-- BEGIN --

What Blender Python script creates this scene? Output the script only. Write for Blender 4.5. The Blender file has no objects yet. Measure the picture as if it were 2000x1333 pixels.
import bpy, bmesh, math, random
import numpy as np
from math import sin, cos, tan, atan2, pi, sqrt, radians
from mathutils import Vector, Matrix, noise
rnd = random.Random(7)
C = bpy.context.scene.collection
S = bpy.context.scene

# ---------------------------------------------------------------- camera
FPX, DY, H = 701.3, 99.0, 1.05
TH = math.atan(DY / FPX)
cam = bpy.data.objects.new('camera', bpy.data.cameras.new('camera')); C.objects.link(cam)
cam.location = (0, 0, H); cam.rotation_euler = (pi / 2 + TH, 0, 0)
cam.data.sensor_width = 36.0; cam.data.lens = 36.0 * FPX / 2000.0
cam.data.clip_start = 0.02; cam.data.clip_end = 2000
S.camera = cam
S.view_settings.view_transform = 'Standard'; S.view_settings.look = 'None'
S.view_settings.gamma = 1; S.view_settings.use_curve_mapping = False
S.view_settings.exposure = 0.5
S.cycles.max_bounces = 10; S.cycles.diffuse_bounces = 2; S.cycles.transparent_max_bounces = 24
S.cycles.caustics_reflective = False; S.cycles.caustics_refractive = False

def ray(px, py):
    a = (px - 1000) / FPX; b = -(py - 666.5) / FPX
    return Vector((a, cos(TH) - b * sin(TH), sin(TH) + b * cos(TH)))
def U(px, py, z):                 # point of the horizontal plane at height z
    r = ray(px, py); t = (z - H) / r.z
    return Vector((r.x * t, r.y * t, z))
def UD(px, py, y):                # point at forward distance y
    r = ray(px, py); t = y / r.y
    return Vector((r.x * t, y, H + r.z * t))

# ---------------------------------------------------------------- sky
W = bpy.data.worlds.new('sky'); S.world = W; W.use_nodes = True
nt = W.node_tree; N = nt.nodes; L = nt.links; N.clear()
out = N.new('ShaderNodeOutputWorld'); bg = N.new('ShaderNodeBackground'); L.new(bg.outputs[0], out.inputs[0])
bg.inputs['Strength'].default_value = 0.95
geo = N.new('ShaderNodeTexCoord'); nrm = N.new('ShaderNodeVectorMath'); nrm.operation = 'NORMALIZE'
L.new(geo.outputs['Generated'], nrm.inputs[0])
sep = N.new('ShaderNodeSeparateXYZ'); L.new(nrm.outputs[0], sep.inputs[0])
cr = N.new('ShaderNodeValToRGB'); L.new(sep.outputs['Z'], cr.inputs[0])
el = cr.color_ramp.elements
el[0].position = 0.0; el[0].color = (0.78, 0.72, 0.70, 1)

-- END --

# Goal
Some lines of the data may hold the word "scene". Say how many do, with nothing else.

# Response below
3